-- Data shown start --

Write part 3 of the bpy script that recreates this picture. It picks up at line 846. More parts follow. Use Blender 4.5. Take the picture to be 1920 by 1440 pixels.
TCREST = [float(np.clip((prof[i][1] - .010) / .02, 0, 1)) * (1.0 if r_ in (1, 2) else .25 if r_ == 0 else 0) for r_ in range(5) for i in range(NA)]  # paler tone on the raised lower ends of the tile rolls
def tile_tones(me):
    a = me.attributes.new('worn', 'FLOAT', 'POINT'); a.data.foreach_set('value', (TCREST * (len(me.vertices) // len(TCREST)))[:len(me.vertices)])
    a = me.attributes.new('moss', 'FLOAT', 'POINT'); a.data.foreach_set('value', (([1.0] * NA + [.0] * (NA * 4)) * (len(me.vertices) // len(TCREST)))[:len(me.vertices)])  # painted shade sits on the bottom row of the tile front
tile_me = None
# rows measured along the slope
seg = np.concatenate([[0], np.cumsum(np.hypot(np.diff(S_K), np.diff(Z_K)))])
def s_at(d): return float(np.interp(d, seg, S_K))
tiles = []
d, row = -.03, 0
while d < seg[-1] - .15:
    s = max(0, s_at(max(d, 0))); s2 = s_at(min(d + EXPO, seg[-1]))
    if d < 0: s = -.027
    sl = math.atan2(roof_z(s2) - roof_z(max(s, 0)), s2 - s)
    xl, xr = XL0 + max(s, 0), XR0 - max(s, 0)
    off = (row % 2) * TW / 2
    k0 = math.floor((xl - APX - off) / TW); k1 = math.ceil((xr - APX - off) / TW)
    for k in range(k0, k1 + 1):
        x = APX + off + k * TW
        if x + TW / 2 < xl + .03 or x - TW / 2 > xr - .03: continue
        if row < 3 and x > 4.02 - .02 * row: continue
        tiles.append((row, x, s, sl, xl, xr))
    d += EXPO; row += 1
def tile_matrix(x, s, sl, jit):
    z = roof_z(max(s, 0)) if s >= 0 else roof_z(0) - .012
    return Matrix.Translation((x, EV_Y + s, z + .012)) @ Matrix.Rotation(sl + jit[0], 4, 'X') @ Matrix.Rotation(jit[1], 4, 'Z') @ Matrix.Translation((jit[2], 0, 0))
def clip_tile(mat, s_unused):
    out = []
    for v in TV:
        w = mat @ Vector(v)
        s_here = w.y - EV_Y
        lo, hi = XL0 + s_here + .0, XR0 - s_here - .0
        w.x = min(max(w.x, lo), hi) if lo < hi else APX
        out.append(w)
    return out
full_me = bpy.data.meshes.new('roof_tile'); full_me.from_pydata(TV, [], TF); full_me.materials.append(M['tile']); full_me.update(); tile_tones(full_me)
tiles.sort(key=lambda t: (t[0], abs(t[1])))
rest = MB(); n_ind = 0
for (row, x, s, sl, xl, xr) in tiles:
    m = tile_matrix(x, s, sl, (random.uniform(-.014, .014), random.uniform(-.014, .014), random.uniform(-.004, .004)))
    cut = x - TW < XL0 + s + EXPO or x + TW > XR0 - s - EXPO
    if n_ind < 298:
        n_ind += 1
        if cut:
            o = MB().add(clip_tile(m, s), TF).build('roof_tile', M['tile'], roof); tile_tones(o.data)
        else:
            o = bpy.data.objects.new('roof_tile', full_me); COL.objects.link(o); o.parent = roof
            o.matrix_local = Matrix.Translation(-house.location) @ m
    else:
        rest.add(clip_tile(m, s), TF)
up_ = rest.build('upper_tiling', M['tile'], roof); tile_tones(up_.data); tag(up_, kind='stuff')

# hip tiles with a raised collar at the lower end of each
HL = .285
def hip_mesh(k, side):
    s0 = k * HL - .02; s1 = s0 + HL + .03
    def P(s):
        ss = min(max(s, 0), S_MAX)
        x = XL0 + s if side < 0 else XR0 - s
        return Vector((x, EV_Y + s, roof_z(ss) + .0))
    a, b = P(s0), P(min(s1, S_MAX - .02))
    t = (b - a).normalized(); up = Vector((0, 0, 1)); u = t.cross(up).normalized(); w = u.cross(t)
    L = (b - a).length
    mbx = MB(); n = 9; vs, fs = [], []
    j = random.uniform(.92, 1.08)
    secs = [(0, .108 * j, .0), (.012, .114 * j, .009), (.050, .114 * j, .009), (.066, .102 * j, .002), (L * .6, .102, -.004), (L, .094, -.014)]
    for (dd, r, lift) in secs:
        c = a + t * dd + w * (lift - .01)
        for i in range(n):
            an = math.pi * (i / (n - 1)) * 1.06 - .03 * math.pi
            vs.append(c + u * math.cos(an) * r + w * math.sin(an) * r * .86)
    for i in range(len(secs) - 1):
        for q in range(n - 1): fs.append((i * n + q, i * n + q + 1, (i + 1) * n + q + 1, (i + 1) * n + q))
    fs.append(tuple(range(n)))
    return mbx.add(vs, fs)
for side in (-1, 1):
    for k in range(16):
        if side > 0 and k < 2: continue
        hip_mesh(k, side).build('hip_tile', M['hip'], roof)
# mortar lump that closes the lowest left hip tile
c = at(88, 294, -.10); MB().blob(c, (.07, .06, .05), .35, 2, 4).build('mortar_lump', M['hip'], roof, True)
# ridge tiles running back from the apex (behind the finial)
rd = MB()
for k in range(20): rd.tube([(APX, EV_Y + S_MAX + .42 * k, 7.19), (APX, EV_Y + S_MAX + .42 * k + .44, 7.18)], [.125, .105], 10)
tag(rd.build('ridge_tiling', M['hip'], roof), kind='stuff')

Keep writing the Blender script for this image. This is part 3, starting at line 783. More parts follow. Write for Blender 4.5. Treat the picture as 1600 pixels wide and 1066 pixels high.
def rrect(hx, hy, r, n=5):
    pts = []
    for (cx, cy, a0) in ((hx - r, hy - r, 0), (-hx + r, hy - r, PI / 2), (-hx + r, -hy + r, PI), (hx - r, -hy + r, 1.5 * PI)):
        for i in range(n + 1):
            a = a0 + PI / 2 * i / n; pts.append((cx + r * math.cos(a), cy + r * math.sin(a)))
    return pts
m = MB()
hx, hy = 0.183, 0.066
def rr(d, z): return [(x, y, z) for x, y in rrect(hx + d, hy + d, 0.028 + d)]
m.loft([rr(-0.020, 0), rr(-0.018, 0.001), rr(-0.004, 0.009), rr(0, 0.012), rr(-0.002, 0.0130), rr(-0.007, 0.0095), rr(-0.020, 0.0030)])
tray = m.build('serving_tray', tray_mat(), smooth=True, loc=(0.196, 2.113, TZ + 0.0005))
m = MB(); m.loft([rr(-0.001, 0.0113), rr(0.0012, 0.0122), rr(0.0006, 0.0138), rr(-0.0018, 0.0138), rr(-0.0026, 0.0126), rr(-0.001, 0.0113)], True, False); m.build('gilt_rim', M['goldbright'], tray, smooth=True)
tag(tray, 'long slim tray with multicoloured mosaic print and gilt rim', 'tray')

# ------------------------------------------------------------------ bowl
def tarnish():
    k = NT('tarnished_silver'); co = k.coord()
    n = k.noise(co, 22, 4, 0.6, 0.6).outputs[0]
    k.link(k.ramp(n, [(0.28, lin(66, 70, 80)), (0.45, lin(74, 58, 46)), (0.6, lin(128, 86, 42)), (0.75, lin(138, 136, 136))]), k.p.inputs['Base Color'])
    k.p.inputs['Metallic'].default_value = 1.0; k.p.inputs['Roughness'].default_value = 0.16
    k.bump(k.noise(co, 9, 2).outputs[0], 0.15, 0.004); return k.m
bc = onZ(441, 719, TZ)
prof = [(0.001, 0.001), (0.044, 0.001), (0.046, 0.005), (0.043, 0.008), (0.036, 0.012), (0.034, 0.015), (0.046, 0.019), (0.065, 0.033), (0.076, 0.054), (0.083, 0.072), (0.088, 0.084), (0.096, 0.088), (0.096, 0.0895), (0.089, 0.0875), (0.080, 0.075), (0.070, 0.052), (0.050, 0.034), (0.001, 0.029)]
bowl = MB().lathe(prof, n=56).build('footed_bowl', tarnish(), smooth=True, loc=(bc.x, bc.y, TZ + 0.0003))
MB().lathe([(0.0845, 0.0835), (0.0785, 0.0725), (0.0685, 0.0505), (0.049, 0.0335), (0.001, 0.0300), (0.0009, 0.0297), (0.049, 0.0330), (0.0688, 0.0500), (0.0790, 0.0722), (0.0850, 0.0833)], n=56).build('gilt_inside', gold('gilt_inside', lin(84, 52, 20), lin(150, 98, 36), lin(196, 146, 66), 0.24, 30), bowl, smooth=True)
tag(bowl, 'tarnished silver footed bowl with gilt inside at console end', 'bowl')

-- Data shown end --

| Given task |
Gather each line from the listing above that holds "Blender".

| Solved exercise |
Write part 3 of the bpy script that recreates this picture. It picks up at line 846. More parts follow. Use Blender 4.5. Take the picture to be 1920 by 1440 pixels.
Keep writing the Blender script for this image. This is part 3, starting at line 783. More parts follow. Write for Blender 4.5. Treat the picture as 1600 pixels wide and 1066 pixels high.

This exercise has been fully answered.